CommonRail - High pressure electronic diesel injection
- Technical papers:
http://www.vehicular.isy.liu.se/Publications/MSc/00_EX_3081_KA.pdf
Paper on the effect of timing and duration of main and pilot injection. Mainly conserning noise levels.
http://www.macchine.unisa.it/meca01/papers/MECA01_paper06.pdf
Modelling of a diesel engine common rail injection system
http://www.nt.ntnu.no/users/skoge/prost/proceedings/ifac2005/Fullpapers/04315.pdf
Achieving lower exhaust emissions and better performance in an HSDI diesel engine with multiple injections
http://www.tytlabs.co.jp/office/elibrary/ereview/rev373epdf/e373_009hotta.pdf
Optimizing the multiple injection settings for a HSDI diesel engine
- Issues:
AFAIK there is no general aftermarket common rail diesel ECU available. This makes it impossible to use a common rail diesel in applications where the stock ECU does not work. One popular application can be marinisation of car engines. Another might be putting modern diesels in older cars. Or for tractors or gensets or whatever...
One critical thing would be timing for injection
- Timing:
A modern diesel does multiple injections each stroke. The pilot (and sometimes double-pilot) injectin is mainly for reducing noise at low revs. It also has a big effect on soot and NOx formation. At higher revs (>3000-4000) the pilot injection is not needed and only the main injection is needed. The post injection happens after the main injection, it also reduces emissions. I have not found any information on how it effects the torque or feul efficiency.
Hence, at times we will have up to 3, or even 4, injections per stroke. These events will probably overlap between cylinders in some rev ranges on engines with more than say 5-6 cylinders. This may be difficult to implement. The hardware might also be limiting (recharging injector outputs etc).
pilot injection
~ -40degrees (2-4mm^3) Timing not critical. Optimal timing is dependant on load and revs.
Main injection
no load -2 - 4
part load -6 - 4
full load -15 - -6
duration 40-60 deg crank
5000 crank rpm = 5000 / 60 rps = 5000/60 * 360 degps = 33us/deg
average unexpected delay = 7us = 7/33 deg = 0.21deg
We need data on injector properties (reaction time and dwell time as well as electrical properties.)
We also need to know how critical the timing is. Is it the timing resolution or stroke-to-stroke repeatability that is important?
- Required I/O:
Glow plug output.
A small typical diesel like Volvo D5244T4-7 uses max 12V and 22A during a minute. Most engines has a separate relay for this. Some engines regulate the voltage (and hence current) over the glow plug. The purpose is to reach high temperatures fast with a high current, after which the current is lowered to maintain the temperature. On larger (more plugs) or older engines it might not be feasable to output the required current directly from the ECU. It might then be better to control a relay.

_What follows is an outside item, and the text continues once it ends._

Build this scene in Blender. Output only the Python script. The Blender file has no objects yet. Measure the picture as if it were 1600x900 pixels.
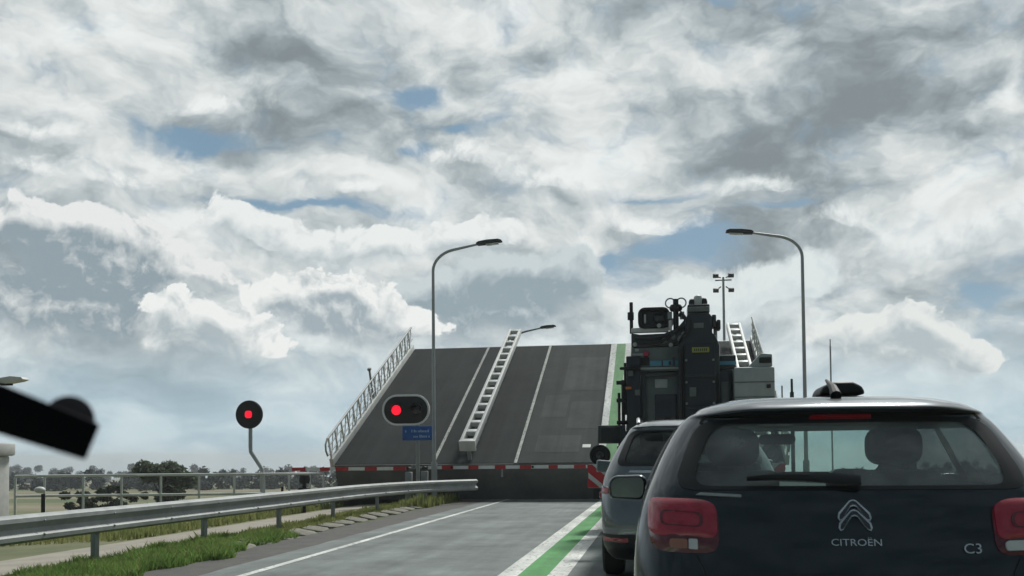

Rail pressure sensor input
Commonly outputs 0-5V. Needs +5V and an ADC
Rail pressure control valve output
PWM regulated electromagnetic valve with coil resistance of 2-3Ohms.
Unit injector
PWM regulated (pull and hold) up to 20A@80V for an typical electromagnetic injector. I don't have any data for piezolectric ones.
Commanded throttle position
0-5V or CAN
Manifold Air Pressure (MAP)
Manifold Air Temperature
Oil pressure
Coolant temperature
Crank shaft rotation sensor
Cam sensor
I/O for variable geometry turbo control
Other
I/O for swirl throttle, output to pull starter selenoid.
- Discussion
Here is a basic diagram for I/O (Performance application) needed for a Diesel ECU. I can try to find the injector times, but I wouldn't worry about it, as different makers will have different timings. It will have to be a varable in the ECU that gets added to the Injection event timing.
Also found that time between mutliple injections is ~ <=200usec, this may be lower with piezo, I will keep looking.